There is both a compulsion to answer and the desire to evoke and answer. This

game is a fundamental music, a linguistic music. In music where there is only

melody, most of the world’s music, the role shifting in answering and counter-

pointing expands this game. Basic forms are echoing, dialogue, and follow the

leader.

 

Chanting, as a way of traveling between or dwelling on various body resonances

and voice locations, is found in all cultures. By chanting, I mean vocal music

where voice is primary and if there are instruments, they propel and punctuate.

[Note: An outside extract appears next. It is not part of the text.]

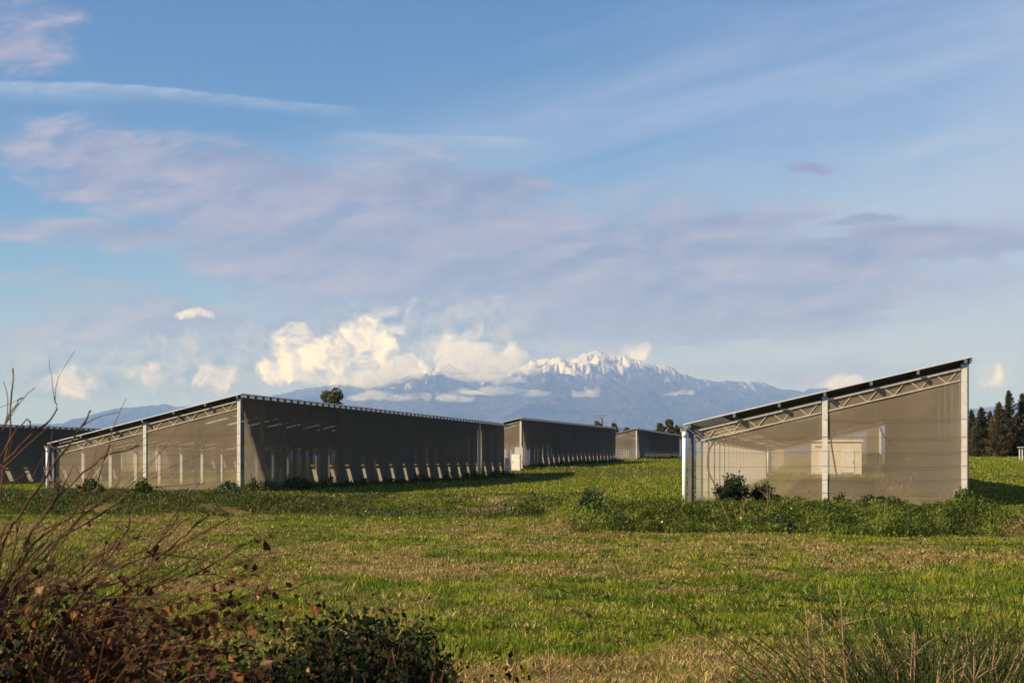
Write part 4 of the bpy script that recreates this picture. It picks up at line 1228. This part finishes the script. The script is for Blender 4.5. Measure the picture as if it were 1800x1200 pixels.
def puffs():
    mat = m_cloud()
    for label, parts in [
        ('heaped white cloud resting on the left shoulder of the snowy mountain', [(805, 622, 30, 26), (842, 634, 42, 27), (872, 645, 34, 20), (902, 636, 26, 26), (830, 655, 50, 14), (918, 652, 26, 12), (790, 645, 26, 14), (858, 662, 46, 12), (895, 668, 40, 10)]),
        ('flat grey white cloud strip low across the mountain foot', [(700, 700, 40, 8), (740, 696, 26, 9), (790, 700, 30, 11), (815, 702, 24, 8), (850, 690, 50, 9), (905, 688, 46, 9), (940, 694, 30, 7), (660, 694, 40, 10), (630, 700, 30, 8)]),
        ('small round cloud puff under the main peak', [(1022, 693, 16, 9), (1036, 691, 18, 11), (1046, 695, 10, 6)]),
        ('thin cloud wisp on the right flank of the mountain', [(1200, 690, 20, 6), (1180, 693, 14, 4)]),
        ('glowing cloud piled against the lower left end of the range', [(690, 655, 30, 22), (715, 640, 22, 20), (650, 668, 34, 16), (735, 660, 20, 12), (610, 672, 30, 10), (560, 672, 30, 10)])]:
        vs, fs = [], []
        dpt = 24500.0
        lumps = []
        for (px, py, rx, ry) in parts:
            if ry > 12: lumps.append((px, py, rx, ry)); continue
            lumps.append((px, py, rx * .8, ry * .55))
            for k in range(5):
                lumps.append((px + random.uniform(-.85, .85) * rx, py - random.uniform(-.2, .6) * ry, rx * random.uniform(.18, .42), ry * random.uniform(.35, .85)))
        parts = lumps
        for (px, py, rx, ry) in parts:
            bm = bmesh.new(); bmesh.ops.create_icosphere(bm, subdivisions=4, radius=1)
            c = P(px, py, dpt + random.uniform(-300, 300)); k = dpt / F; sd = random.random() * 90
            base = len(vs)
            for v in bm.verts:
                d = v.co.normalized()
                n = fbm(np.array([d.x * 2.1 + sd + d.y]), np.array([d.z * 2.1 - d.y * .8]), 4, 7, .6)[0]
                r = .62 + .85 * n
                vs.append((c.x + d.x * rx * k * r, c.y + d.y * (rx + ry) * .5 * k * r, c.z + d.z * ry * k * r))
            fs += [tuple(base + v.index for v in f.verts) for f in bm.faces]
            bm.free()
        o = mk('cloud', vs, fs, mat, None, True)
        tag(o, label, 'cloud', None, 'stuff')
puffs()

# ------------------------------------------------------------------ air
def haze():
    b = MB(); b.box(-30000, 30000, -300, 40000, -2.2, 2900)
    o = b.build('haze', None)
    m, t, p, out = new_mat('haze_air'); t.nodes.remove(p)
    v = t.nodes.new('ShaderNodeVolumePrincipled')
    v.inputs['Color'].default_value = (.25, .44, 1.0, 1); v.inputs['Density'].default_value = .000050
    v.inputs['Absorption Color'].default_value = (1, 1, 1, 1)
    v.inputs['Anisotropy'].default_value = 0.0
    t.links.new(v.outputs[0], out.inputs['Volume'])
    o.data.materials.append(m)
    tag(o, kind='stuff')
haze()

From breathing we know our moods and gross physical states. From chanting

we know ourselves better as ‘bells,’ and collections of voices (places in and out

of ourselves). From playing with our unisons and reflex responses, we join with

each other and our environment as active spirits.

 

And we know our artists as magicians who trick us in ways we want to be

tricked. The common matrix of breath, voice and gesture can be tapped

by anyone. But an artist, athlete, priest, or any transcendor is expected to

go beyond what everyone can do within that matrix. In social dancing, for

example, anyone keeping the beat can begin something, but a good band gets

you farther.

 

So as a living performer confronted with such high things, I know people will

not enter my body without a seductive process.

 

In stating this overview publicly, there is my hope that when the ritual context is

established for any activity, that activity can then be that much higher.